Failing nurse leadership puts jobs at risk, or how nursing needs to do better

Three Nursing Times headlines today led to me creating the title for this blog; see https://mail.google.com/mail/?shva=1#inbox/12e7ad7e48c73a94

The United Lincolnshire Trust is taken to task for its poor record keeping, associated with poor standards of care. Where were the managers? What kind of compaints does this Trust get? It would be easy to pick on the front line staff - and they must be responsible for either actions or inaction that led to this situation. However someone should have been checking the quality of the care on offer, and looking for the evidence it was being deliverred. Nurse leadership would help with this; providing a framework for staff to learn and develop. It'll be the spring before the CQC reports - I'd put money on this saying nurse leadership is lacking, and the United Lincolnshire Trust have been tasked with making immediate improvements. I hope the managers are up to it. The staff will need support and opportunities to develop - I don't hold out much hope for that in the current financial situation.
Meanwhile NHS Trusts are still in a state of flux over nurse leadership and its importance - a survey has found areas where development of leaders takes place - but plenty of evidence leadership and management are being held back by financial pressures. The survey was following up after the Francis inquiry into Mid Staffs last year. 
My esteemed colleague Dave Dawes head of the Foundation of Nursing Leadership was quoted a saying: "It’s sad that nursing leadership has been identified as an issue in almost every [NHS] inquiry in the last 20 years.
“The same issues seem to come up again and again, and don’t seem to get any better.”

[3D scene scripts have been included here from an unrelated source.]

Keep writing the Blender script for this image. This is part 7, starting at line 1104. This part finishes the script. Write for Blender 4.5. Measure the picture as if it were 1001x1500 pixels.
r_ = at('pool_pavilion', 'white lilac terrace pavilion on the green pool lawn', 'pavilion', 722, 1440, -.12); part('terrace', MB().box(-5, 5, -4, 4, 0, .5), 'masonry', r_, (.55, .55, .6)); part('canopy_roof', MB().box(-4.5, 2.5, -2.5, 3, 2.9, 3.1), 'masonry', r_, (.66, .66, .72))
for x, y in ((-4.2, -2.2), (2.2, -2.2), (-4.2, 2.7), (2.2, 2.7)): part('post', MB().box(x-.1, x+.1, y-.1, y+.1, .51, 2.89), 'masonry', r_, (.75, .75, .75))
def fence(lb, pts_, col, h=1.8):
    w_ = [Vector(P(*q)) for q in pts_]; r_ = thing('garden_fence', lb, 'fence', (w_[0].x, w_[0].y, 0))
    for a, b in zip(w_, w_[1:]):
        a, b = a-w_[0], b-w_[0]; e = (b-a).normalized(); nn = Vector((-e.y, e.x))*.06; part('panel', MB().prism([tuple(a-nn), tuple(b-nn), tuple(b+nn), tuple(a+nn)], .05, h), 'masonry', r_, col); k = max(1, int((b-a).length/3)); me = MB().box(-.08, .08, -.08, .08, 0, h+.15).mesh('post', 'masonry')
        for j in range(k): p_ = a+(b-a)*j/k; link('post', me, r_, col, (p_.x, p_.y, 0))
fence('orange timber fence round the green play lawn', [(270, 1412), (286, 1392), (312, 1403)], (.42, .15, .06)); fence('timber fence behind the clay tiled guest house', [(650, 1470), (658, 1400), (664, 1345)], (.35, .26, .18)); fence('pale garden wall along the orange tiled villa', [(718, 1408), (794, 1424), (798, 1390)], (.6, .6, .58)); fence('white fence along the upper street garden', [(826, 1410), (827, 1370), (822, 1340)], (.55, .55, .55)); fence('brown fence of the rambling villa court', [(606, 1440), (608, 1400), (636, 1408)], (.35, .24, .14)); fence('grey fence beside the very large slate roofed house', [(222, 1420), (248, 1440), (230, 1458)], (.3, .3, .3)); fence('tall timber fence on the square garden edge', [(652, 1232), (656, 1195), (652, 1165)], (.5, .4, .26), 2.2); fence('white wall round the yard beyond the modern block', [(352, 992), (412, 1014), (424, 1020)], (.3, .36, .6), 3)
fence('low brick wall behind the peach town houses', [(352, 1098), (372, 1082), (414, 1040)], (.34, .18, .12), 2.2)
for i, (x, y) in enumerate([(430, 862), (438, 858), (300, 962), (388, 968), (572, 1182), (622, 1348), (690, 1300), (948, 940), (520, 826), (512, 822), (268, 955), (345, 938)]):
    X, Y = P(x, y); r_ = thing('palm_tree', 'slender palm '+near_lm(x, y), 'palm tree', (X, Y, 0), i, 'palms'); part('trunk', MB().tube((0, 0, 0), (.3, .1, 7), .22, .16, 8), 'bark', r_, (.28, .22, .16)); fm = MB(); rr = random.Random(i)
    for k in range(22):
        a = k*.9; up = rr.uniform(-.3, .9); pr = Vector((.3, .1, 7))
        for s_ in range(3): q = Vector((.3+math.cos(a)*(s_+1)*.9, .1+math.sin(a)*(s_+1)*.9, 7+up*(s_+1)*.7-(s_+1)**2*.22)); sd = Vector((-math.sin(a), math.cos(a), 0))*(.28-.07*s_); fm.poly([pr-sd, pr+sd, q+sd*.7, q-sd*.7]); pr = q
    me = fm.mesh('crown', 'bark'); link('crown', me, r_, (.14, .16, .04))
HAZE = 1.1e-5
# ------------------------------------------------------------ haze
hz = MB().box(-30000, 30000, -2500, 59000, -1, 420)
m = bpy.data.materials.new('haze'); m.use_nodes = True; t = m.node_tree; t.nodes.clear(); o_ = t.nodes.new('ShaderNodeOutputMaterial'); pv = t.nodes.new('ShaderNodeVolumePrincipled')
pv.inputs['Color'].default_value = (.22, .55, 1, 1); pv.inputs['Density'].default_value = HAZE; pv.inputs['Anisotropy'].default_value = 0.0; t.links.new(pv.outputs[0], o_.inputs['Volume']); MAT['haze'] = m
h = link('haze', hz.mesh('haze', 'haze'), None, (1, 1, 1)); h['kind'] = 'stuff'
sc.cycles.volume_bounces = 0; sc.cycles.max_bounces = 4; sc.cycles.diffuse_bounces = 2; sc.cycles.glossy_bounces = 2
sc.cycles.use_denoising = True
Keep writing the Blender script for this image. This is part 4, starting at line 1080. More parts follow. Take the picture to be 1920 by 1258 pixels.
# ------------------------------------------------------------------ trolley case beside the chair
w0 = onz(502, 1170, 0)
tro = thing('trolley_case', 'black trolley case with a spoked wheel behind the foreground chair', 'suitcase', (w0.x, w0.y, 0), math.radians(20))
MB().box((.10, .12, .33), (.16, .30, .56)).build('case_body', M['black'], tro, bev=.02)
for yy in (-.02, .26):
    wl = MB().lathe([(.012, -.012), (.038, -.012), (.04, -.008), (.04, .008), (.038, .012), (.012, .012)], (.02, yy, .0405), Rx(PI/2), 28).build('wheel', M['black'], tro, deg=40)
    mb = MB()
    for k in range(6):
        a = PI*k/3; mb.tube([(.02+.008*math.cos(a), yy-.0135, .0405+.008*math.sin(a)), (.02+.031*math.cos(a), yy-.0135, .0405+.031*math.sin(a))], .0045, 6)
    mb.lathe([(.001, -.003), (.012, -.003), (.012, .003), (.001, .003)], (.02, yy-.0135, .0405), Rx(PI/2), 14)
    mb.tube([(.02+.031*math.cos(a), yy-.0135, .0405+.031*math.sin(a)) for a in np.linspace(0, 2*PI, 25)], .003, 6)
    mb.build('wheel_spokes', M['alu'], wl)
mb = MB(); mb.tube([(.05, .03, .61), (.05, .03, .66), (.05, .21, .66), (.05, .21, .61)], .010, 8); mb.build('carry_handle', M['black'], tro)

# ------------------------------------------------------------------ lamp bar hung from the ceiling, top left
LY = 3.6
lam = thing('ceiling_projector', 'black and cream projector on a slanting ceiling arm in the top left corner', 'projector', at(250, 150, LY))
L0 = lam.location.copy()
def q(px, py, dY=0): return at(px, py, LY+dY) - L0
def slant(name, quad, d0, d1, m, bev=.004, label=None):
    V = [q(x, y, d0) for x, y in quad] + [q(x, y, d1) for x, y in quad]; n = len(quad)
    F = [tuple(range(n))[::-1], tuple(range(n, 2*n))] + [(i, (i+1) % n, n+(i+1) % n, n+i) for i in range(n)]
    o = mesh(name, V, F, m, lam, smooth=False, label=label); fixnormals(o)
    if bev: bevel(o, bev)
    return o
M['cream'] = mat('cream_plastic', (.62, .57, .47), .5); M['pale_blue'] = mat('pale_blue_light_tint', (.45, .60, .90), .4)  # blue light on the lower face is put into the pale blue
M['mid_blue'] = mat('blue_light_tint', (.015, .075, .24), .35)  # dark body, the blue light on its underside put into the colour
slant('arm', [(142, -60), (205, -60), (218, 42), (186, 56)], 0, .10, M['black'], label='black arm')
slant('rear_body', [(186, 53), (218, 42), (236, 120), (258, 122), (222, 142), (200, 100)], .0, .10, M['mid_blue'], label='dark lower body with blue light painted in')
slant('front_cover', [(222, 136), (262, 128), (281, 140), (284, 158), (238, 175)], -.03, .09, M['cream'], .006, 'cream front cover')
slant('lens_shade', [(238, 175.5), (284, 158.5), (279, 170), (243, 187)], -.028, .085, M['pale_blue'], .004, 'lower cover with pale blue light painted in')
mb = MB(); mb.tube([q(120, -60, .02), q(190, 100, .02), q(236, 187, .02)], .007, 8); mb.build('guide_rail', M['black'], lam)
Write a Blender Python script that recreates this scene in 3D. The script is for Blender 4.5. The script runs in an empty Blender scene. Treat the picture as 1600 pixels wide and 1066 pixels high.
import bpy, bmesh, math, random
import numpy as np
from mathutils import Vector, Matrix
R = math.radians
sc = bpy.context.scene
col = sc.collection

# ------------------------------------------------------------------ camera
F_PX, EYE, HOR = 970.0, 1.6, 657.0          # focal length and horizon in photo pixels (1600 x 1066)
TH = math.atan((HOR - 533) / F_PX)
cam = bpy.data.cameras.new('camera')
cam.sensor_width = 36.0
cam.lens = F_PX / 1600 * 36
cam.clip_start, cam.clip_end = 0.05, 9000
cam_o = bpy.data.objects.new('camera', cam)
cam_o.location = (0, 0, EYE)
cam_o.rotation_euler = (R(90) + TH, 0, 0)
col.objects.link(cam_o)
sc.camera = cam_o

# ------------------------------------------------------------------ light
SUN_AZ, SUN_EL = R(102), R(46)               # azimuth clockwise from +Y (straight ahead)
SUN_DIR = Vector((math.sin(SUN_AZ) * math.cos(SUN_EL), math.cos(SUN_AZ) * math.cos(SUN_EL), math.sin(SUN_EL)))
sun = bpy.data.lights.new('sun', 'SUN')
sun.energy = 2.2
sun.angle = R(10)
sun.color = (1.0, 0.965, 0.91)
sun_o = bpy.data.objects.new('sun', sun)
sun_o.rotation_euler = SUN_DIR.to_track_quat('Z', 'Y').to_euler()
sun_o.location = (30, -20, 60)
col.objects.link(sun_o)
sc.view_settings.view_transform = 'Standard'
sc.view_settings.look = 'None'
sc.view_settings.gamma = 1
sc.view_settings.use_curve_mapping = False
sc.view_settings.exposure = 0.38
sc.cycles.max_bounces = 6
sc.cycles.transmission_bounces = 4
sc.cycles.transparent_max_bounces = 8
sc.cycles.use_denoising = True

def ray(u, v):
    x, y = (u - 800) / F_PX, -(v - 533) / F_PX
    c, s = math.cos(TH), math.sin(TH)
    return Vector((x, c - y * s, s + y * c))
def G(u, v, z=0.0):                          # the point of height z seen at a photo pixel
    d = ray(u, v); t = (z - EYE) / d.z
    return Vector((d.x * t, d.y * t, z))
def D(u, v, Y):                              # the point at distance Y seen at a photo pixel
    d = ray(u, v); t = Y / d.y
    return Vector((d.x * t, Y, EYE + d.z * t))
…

With financial pressures building to squeeze education and development spending we are surely storing up trouble that will result in further failure at some future point. United Lincs Trust may have been spotted before it's too late and so avoid becoming a disaster - but can we be sure the CQC will always be there to catch the next oranisation in time?
And on the financial pressure theme - at the Pennine Acute Trust they are warning about 1,000 posts being under threat. Amongst other ideas they want to stop using temporary staff and redeploy permanent staff into new roles. I feel pressure coming on for those who may manage or have specialist skills; perhaps really good leaders who help mainitain good standards of care and maintain the delivery of a safe effective and appropriate environment in which the people of the Pennines can have their care.
At risk are not just jobs but standards of care and the reputation of nursing - all because we keep doing the same thing; not investing sufficiently in leaders and managers.